- _WORK TO BE COMPLETED_
From the data that follows, report how many lines hold the string "scene", giving only the number.

- _STORED DATA_

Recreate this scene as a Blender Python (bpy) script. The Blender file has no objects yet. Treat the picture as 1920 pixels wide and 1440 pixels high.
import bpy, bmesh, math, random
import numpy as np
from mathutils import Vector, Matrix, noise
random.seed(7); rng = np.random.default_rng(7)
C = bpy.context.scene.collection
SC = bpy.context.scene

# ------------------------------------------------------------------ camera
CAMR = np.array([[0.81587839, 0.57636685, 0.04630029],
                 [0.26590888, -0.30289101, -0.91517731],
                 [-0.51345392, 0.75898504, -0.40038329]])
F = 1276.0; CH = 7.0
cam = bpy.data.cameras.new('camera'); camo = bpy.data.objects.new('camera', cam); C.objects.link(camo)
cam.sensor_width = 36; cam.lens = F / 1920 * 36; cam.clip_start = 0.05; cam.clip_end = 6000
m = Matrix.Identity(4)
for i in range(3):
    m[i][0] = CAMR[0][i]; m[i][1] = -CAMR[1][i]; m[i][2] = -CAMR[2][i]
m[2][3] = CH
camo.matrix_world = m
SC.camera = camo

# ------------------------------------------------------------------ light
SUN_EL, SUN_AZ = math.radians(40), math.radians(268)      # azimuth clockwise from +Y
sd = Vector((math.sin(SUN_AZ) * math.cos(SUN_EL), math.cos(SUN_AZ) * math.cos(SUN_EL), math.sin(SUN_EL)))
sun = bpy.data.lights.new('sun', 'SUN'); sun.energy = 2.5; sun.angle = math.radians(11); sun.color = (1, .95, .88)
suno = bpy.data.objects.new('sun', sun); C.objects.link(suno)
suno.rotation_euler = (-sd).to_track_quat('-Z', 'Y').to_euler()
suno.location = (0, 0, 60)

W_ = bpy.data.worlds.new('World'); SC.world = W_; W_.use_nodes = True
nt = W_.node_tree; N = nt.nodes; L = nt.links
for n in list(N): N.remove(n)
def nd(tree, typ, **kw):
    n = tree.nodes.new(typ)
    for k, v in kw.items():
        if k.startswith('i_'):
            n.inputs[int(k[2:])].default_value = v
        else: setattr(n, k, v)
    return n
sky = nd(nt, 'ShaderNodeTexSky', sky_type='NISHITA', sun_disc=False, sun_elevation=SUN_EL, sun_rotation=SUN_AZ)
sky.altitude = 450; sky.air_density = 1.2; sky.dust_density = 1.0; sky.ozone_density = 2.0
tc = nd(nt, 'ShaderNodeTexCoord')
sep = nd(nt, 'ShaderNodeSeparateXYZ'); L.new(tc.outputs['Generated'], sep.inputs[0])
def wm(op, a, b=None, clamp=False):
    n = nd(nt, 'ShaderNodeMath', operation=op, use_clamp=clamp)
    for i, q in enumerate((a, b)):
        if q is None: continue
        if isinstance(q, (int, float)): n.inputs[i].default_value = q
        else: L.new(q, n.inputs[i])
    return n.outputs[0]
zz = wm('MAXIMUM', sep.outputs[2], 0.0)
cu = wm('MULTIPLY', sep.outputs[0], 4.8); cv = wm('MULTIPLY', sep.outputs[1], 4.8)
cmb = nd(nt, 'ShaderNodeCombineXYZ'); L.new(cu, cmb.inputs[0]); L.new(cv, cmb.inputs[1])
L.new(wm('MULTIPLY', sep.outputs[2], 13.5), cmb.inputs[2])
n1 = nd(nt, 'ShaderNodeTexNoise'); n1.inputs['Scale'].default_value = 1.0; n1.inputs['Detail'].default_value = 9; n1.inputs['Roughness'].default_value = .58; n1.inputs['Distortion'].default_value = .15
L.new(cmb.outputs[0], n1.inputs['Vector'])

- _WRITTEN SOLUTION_
3